Taylor's lawyer storms out of court

Defence lawyer for former Liberian president accused of war crimes walks out in protest as closing arguments begin.

    Charles Taylor has denied the 11 counts of war crimes and crimes against humanity, calling them 'lies' [Reuters]

    The defence lawyer for Charles Taylor, the former Liberian president, has stormed out of a war crimes court in The Hague, after judges refused to accept a last-minute document.

    "Our presence in court is incompatible in representing the interests of the accused," British lawyer Courtenay Griffiths said after judges at the Special Court for Sierra Leone said the defence could not file a written summary because they had missed a January deadline.

    "How will posterity judge the credibility of this court if, at this 11th hour, they prevented Mr Taylor from presenting ... 90 per cent of his closing arguments?'' he said outside court in the Netherlands. 

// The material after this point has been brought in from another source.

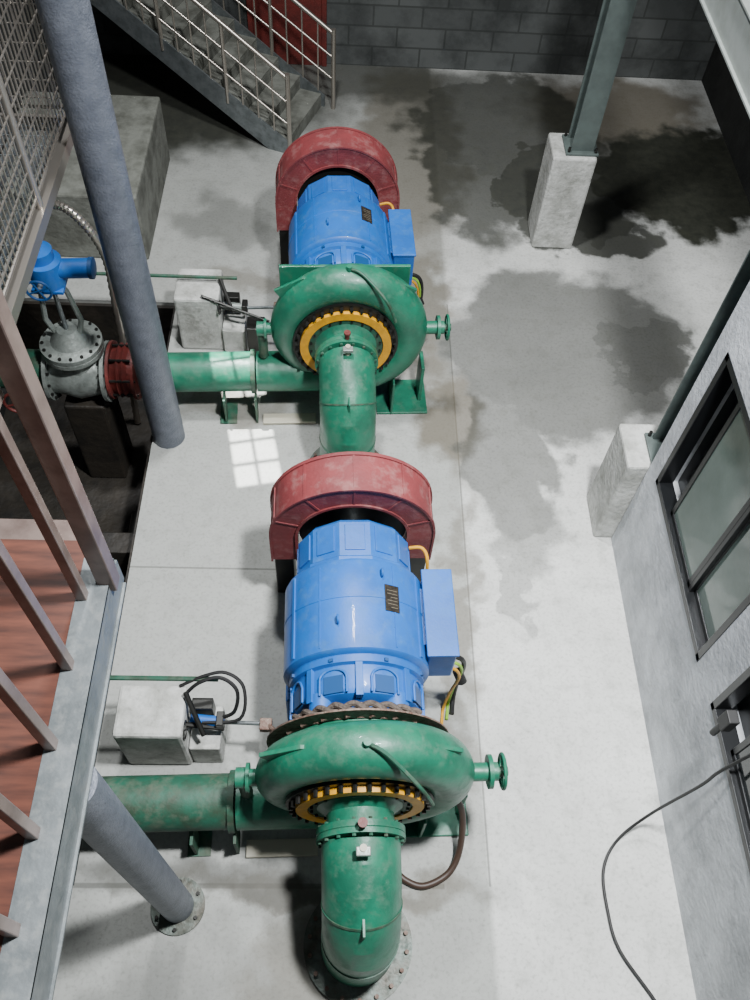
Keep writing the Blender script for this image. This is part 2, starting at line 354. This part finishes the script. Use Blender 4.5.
# ---------------------------------------------------------------- machine units
AZ=.9
def unit(X0,Y0,idx,rdeg):
    sfx='' if idx==0 else '.%03d'%idx
    rz=math.radians(rdeg); loc=(X0,Y0,0)
    T=empty('hydro_turbine'+sfx,loc,rz)
    pts=[];rad=[]
    for x in (-.75,-.5,-.25): pts.append((x,0,AZ-.48));rad.append(.175)
    n=44
    for i in range(n+1):
        s=i/n; ph=-pi/2+s*math.radians(338)
        Rc=.48+.05*math.sin(pi*min(1,s*1.15))-.03*s; tr=.185-.06*s
        pts.append((Rc*math.cos(ph),0,AZ+Rc*math.sin(ph)));rad.append(tr)
    sweep('spiral_casing',pts,rad,GREEN,T,28)
    lathe('stay_ring',[(-.13,.19),(-.13,.44),(.15,.44),(.15,.05)],GREEN,T)
    lathe('cover_ring',[(-.125,.30),(-.155,.30),(-.155,.43),(-.125,.43)],STUD,T)
    bolts('cover_studs',32,.40,-.155,-.195,.014,STUD,T)
    lathe('yellow_ring',[(-.15,.305),(-.19,.305),(-.19,.372),(-.15,.372)],YEL,T)
    lathe('inner_ring',[(-.15,.25),(-.178,.25),(-.178,.31),(-.15,.31)],GREEN2,T)
    bolts('inner_ring_bolts',20,.283,-.178,-.192,.01,STUD,T)
    lathe('throat_cone',[(-.13,.26),(-.18,.25),(-.22,.195),(-.33,.20)],GREEN,T)
    lathe('draft_flange',[(-.30,.1),(-.30,.255),(-.335,.255),(-.338,.25),(-.341,.255),(-.37,.255),(-.37,.1)],GREEN,T)
    bolts('draft_flange_bolts',16,.235,-.285,-.385,.012,GREEN2,T)
    ep=[];er=[]
    for i in range(7):
        t=i/6*pi/2
        ep.append((0,-.36-.43*math.sin(t),AZ-.43+.43*math.cos(t)));er.append(.225)
    ep.append((0,-.79,.02));er.append(.232)
    bm=bmesh.new(); sweep_add(bm,ep,er,40)
    mk('draft_elbow',bm,GREEN,T,True,0,14)
    for k,t in enumerate((pi/2*.5,pi/2*.98)):
        c=Vector((0,-.36-.43*math.sin(t),AZ-.43+.43*math.cos(t)))
        d=Vector((0,-math.cos(t),-math.sin(t)))
        bm=bmesh.new();cyl_add(bm,c-d*.006,c+d*.006,.2295,None,40);mk('weld_seam_%d'%k,bm,GREEN2,T,True)
    lathe('floor_flange',[(0,.22),(0,.34),(.025,.34),(.025,.22)],FLG,T,0,0,48,'Z',-.79)
    bolts('floor_flange_bolts',18,.305,.025,.055,.014,RUST,T,0,0,'Z',-.79)
    cyl('gauge_tap',(0,-.46,AZ+.2),(0,-.46,AZ+.30),.02,CREAM,T,seg=12)
    box('gauge_body',(-.04,-.50,AZ+.26),(.04,-.45,AZ+.29),SILV,T)
    bm=bmesh.new();cyl_add(bm,(0,-.335,AZ+.25),(0,-.335,AZ+.30),.02,None,10);cyl_add(bm,(0,-.335,AZ+.30),(0,-.335,AZ+.32),.027,None,16);mk('red_tap',bm,COUP,T,True)
    box('elbow_rib',(-.006,-.86,AZ-.28),(.006,-.66,AZ+.07),GREEN,T,0)
    for k,a in enumerate((122,58)):
        A=math.radians(a); M=Matrix.Translation((.49*math.cos(A),.0,AZ+.49*math.sin(A)))@Matrix.Rotation(-(A-pi/2),4,'Y')
        bm=bmesh.new()
        sg=-1 if k==0 else 1
        v=[(sg*-.1,-.01,.1),(sg*.24,-.01,.1),(sg*.24,-.01,.185),(sg*-.02,-.01,.17)]
        a_=[bm.verts.new(M@Vector(q)) for q in v];b_=[bm.verts.new(M@Vector((q[0],.015,q[2]))) for q in v]
        bm.faces.new(a_);bm.faces.new(b_)
        for j in range(4): bm.faces.new((a_[j],a_[(j+1)%4],b_[(j+1)%4],b_[j]))
        mk('casing_rib_%d'%k,bm,GREEN,T,bevel=.003)
    lathe('nozzle_right',[(.60,.055),(.76,.055),(.76,.1),(.785,.1),(.785,.055),(.82,.055)],GREEN,T,0,AZ+.03,24,'X')
    handwheel('nozzle_wheel',(.85,0,AZ+.03),'X',.1,GREEN,T)
    cyl('nozzle_hub',(.81,0,AZ+.03),(.88,0,AZ+.03),.03,GREEN2,T,seg=12)
    lathe('nozzle_left',[(-.48,.05),(-.64,.05),(-.64,.085),(-.66,.085),(-.66,.06),(-.72,.06)],GREEN,T,0,AZ+.03,24,'X')
    sweep('nozzle_left_drop',smoothpts([(-.68,0,AZ+.03),(-.68,0,AZ-.1),(-.68,0,AZ-.28)],4),.04,GREEN2,T,12)
    sweep('impulse_pipe',smoothpts([(.02,-.02,AZ+.67),(.12,-.08,AZ+.67),(.3,-.22,AZ+.53),(.38,-.26,AZ+.35)],5),.012,GREEN2,T,8)
    cyl('impulse_head',(.02,-.02,AZ+.6),(.02,-.02,AZ+.7),.022,GREEN,T,seg=12)
    lathe('head_cover',[(.15,.42),(.2,.42),(.2,.1)],GREEN,T)
    torus('regulating_ring',.39,.03,RUST,T,(0,.23,AZ))
    bm=bmesh.new()
    for k in range(20):
        t=2*pi*k/20
        p=Vector((math.cos(t)*.42,.24,AZ+math.sin(t)*.42)); q=Vector((math.cos(t+.2)*.46,.21,AZ+math.sin(t+.2)*.46))
        cyl_add(bm,p,q,.018,None,8); cyl_add(bm,p+Vector((0,-.04,0)),p+Vector((0,.05,0)),.024,None,10)
    mk('guide_vane_links',bm,RUST,T,True)
    if idx==1:
        box('head_cover_plate',(-.52,.17,.35),(.52,.2,AZ+.53),GREEN,T)
    else:
        for j in range(2):
            sp=[(math.cos(t)*(.45+.015*math.cos(14*t+pi*j)),.26+.02*math.sin(14*t+pi*j),AZ+math.sin(t)*(.45+.015*math.cos(14*t+pi*j))) for t in [.7+i*(pi-1.3)/70 for i in range(71)]]
            sweep('lifting_sling_%d'%j,sp,.018,CHAIN,T,8)
        lathe('servo_ring_plate',[(.205,.44),(.205,.55),(.215,.55),(.215,.44)],RUST,T)
    for k,x in enumerate((.42,-.2)):
        box('foot_web_%d'%k,(x,-.17,.02),(x+.02,.17,.42),GREEN,T)
    box('foot_plate',(.3,-.16,.0),(.76,.24,.025),GREEN,T)
    box('foot_upright',(.68,-.02,.02),(.71,.2,.45),GREEN,T)
    box('sole_plate',(-.72,-.26,.0),(-.25,-.15,.03),CREAM,T)
    cyl('bearing_shaft',(0,.15,AZ),(0,.239,AZ),.12,STEEL,T)
    # ---- penstock
    P=empty('penstock_pipe'+sfx,loc,rz)
    xl=-1.72
    cyl('pipe',(xl,0,AZ-.48),(-.80,0,AZ-.48),.17,GREEN2 if idx==0 else GREEN,P,seg=40)
    lathe('joint_flange',[(-.80,.17),(-.80,.19),(-.762,.19),(-.762,.17)],GREEN2,P,0,AZ-.48,40,'X')
    bm=bmesh.new()
    for x in (-1.05,-.78): bbox_add(bm,(x,-.23,0),(x+.018,-.1,.3))
    bbox_add(bm,(-1.1,-.24,0),(-.95,.0,.015))
    mk('pipe_supports',bm,GREEN2,P)
    if idx==0:
        cyl('pipe_through_pit',(-2.6,0,AZ-.48),(xl,0,AZ-.48),.17,GREEN2,P,seg=40)
        lathe('pit_flange',[(-1.78,.17),(-1.78,.24),(-1.74,.24),(-1.74,.17)],GREEN2,P,0,AZ-.48,40,'X')
    # ---- generator
    G=empty('electric_generator'+sfx,loc,rz)
    lathe('stator_frame',[(.59,.20),(.59,.40),(.605,.445),(.62,.458),(.95,.458),(.953,.462),(.965,.462),(.968,.458),(1.2,.458),(1.225,.445),(1.235,.40),(1.235,.2)],BLUE,G,seg=64)
    lathe('end_housing_back',[(1.2,.2),(1.2,.41),(1.27,.41),(1.29,.385),(1.54,.385),(1.57,.36),(1.59,.28),(1.60,.1)],BLUE,G,seg=12,smooth=False)
    lathe('end_bell_front',[(.62,.2),(.62,.42),(.55,.42),(.54,.395),(.40,.395),(.37,.38),(.345,.33),(.34,.2),(.33,.1)],BLUE,G,seg=64,ang=30)
    lathe('bearing_housing',[(.34,.1),(.34,.28),(.29,.28),(.28,.25),(.28,.1)],BLUE,G,seg=32)
    bm=bmesh.new();bm3=bmesh.new();bm4=bmesh.new()
    for k in range(8):
        t=2*pi*(k)/8
        M=Matrix.Translation((0,0,AZ))@Matrix.Rotation(-t,4,'Y')
        bbox_add(bm,(.365,.345,-.022),(.415,.59,.022),M)
        M2=Matrix.Translation((0,0,AZ))@Matrix.Rotation(-(t+pi/8),4,'Y')
        n=12; w_,l0,l1=.085,.37,.52
        path=[M2@Vector((.396,l0,-w_)),M2@Vector((.396,l1-.06,-w_))]+[M2@Vector((.40,l1-.06+.06*math.sin(pi*j/n),-w_*math.cos(pi*j/n))) for j in range(1,n)]+[M2@Vector((.396,l1-.06,w_)),M2@Vector((.396,l0,w_))]
        sweep_add(bm,path,.009,6)
        bbox_add(bm4,(.36,.375,-.06),(.3965,.48,.06),M2)
        bbox_add(bm3,(.41,.555,-.012),(.435,.575,.012),M2)
    for k in range(12):
        M=Matrix.Translation((0,0,AZ))@Matrix.Rotation(-(2*pi*(k)/12),4,'Y')
        bbox_add(bm,(.355,1.33,-.065),(.381,1.52,.065),M)
    mk('housing_ribs',bm,BLUE,G,bevel=.003);mk('housing_bolts',bm3,BLUE2,G);mk('vent_openings',bm4,BLUE2,G)
    bm=bmesh.new()
    for s in (-1,1):
        A=math.radians(90-s*42)
        c=Vector((math.cos(A)*.33,.33,AZ+math.sin(A)*.33))
        cyl_add(bm,c+Vector((0,-.04,0)),c+Vector((0,.07,0)),.075,None,24)
        cyl_add(bm,c+Vector((0,-.055,0)),c+Vector((0,-.04,0)),.055,None,24)
    mk('bearing_lugs',bm,BLUE,G,True,.006)
    bm=bmesh.new()
    for a in (90-58,90+58,90-30,90+30):
        M=Matrix.Translation((0,0,AZ))@Matrix.Rotation(-math.radians(a),4,'Y')
        w_=.012 if a in (32,148) else .005
        bbox_add(bm,(.45,.64,-w_),(.466 if w_>.01 else .462,1.19,w_),M)
    mk('frame_straps',bm,BLUE,G)
    for k,(xx,yy) in enumerate(((-.12,.80),(.16,1.12))):
        zz=AZ+math.sqrt(.458**2-xx**2); torus('lifting_eye_%d'%k,.022,.008,BLUE,G,(xx,yy,zz+.022),'X',20,8)
    box('base_frame',(-.38,.55,.0),(.38,1.5,.32),BLUE2,G,.01)
    for k,x in enumerate((-.46,.3)):
        box('foot_%d'%k,(x,.62,.0),(x+.16,1.22,.5),BLUE,G,.01)
    A=math.radians(62); M=Matrix.Translation((0,0,AZ))@Matrix.Rotation(-A,4,'Y')
    box('name_plate',(.455,.87,-.05),(.464,1.05,.05),PLATE,G,.002,M)
    bm=bmesh.new()
    for r_ in range(6): bbox_add(bm,(.4635,.895+.023*r_,-.036),(.4645,.898+.023*r_,.036 if r_%3 else .012),M)
    mk('plate_lines',bm,PLATE2,G)
    box('terminal_box',(.44,.66,AZ-.12),(.62,1.25,AZ+.22),BLUE,G,.012)
    box('terminal_box_lid',(.43,.65,AZ+.215),(.63,1.26,AZ+.235),BLUE,G,.006)
    box('terminal_neck',(.36,.75,AZ-.05),(.46,1.15,AZ+.18),BLUE,G)
    for k,(oy,mm) in enumerate(((.72,YEL),(.76,YG),(.8,BLK))):
        sweep('cable_%d'%k,smoothpts([(.6,oy,AZ-.1),(.66+.02*k,oy-.01,AZ-.14),(.70+.02*k,oy,AZ-.3),(.68+.03*k,oy+.02,.3),(.66+.04*k,oy,.03),(.64+.04*k,oy-.12,.02)],6),.011 if k<2 else .017,mm,G,8)
    cyl('cable_plug',(.7,.79,AZ-.34),(.74,.74,AZ-.42),.035,BLK,G,seg=12)
    sweep('cable_back',smoothpts([(.38,1.5,AZ+.1),(.47,1.48,AZ+.12),(.5,1.38,AZ+.05),(.5,1.3,.4),(.5,1.2,.05)],5),.012,YEL,G,8)
    # ---- flywheel guard
    F=empty('flywheel_guard'+sfx,loc,rz)
    def ushape(bm,Ro,Ri,ya,yb,zl,n=36):
        prof=[]
        for ring in (Ro,Ri):
            p_=[(ring,zl)]+[(ring*math.cos(t),AZ+ring*math.sin(t)) for t in [pi*i/n for i in range(n+1)]]+[(-ring,zl)]
            prof.append(p_)
        vs=[[[bm.verts.new((x,y,z)) for x,z in p] for p in prof] for y in (ya,yb)]
        m_=len(prof[0])
        for i in range(m_-1):
            for s in (0,1):
                bm.faces.new((vs[s][0][i],vs[s][0][i+1],vs[s][1][i+1],vs[s][1][i]))
            for q in (0,1):
                bm.faces.new((vs[0][q][i],vs[0][q][i+1],vs[1][q][i+1],vs[1][q][i]))
        for i in (0,m_-1): bm.faces.new((vs[0][0][i],vs[0][1][i],vs[1][1][i],vs[1][0][i]))
    ya,yb=1.66,1.95
    bm=bmesh.new();ushape(bm,.57,.385,ya,yb,.58);mk('hood',bm,RED,F,True)
    bm=bmesh.new();ushape(bm,.58,.565,ya-.01,ya+.015,.57);ushape(bm,.58,.565,yb-.015,yb+.01,.57);ushape(bm,.40,.38,ya-.012,ya+.01,.58);mk('hood_rims',bm,RED,F,True)
    bm=bmesh.new()
    for a in (20,55,90,125,160):
        M=Matrix.Translation((0,0,AZ))@Matrix.Rotation(-math.radians(a),4,'Y')
        bbox_add(bm,(.40,ya-.005,-.007),(.57,ya+.01,.007),M);bbox_add(bm,(.56,ya,-.007),(.576,yb,.007),M)
    mk('hood_seams',bm,RED,F)
    for k,x in enumerate((-.56,.42)):
        box('hood_leg_%d'%k,(x,ya+.03,.0),(x+.14,yb-.03,.575),STUD,F,.006)
    lathe('flywheel',[(ya+.05,.05),(ya+.05,.375),(yb-.05,.375),(yb-.05,.05)],STUD,F)
    cyl('shaft',(0,1.605,AZ),(0,ya+.06,AZ),.1,STEEL,F)
unit(.162,1.45,0,1.9)
unit(.025,5.09,1,3.1)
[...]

    Despite the walkout the court continued hearing the prosecution's closing arguments in the three-year case against Taylor, who is accused of instigating murder, rape, mutilation, sexual slavery and conscription of child soldiers during civil war in Sierra Leone.

    Prosecutors have also alleged that Taylor tried to win control to exploit the country's diamond resources.

    "Charles Taylor, this intelligent, charismatic manipulator, had his proxy forces ... carried out these crimes against helpless victims in Sierra Leone," prosecutor Brenda Hollis told the court.

    "All this suffering, all these atrocities, to feed the greed and lust for power of Charles Taylor."

    But the first former African head of state to be tried by an international court has denied the charges, pleading innocent to all 11 charges of war crimes and crimes against humanity.

    He has cast himself as a statesman who tried to pacify Western Africa and has said the allegations against him are lies.

    Taylor boycotted the opening of his trial in June 2007 and fired his defence team, saying he had not had enough time to prepare. The trial began again six months later with the first witness.

    Griffiths has now threatened to boycott the rest of the week's hearings and also told reporters he will appeal Monday's decision against the defence summary, requesting that appeals judges allow him to submit the evidence and reschedule the closing arguments.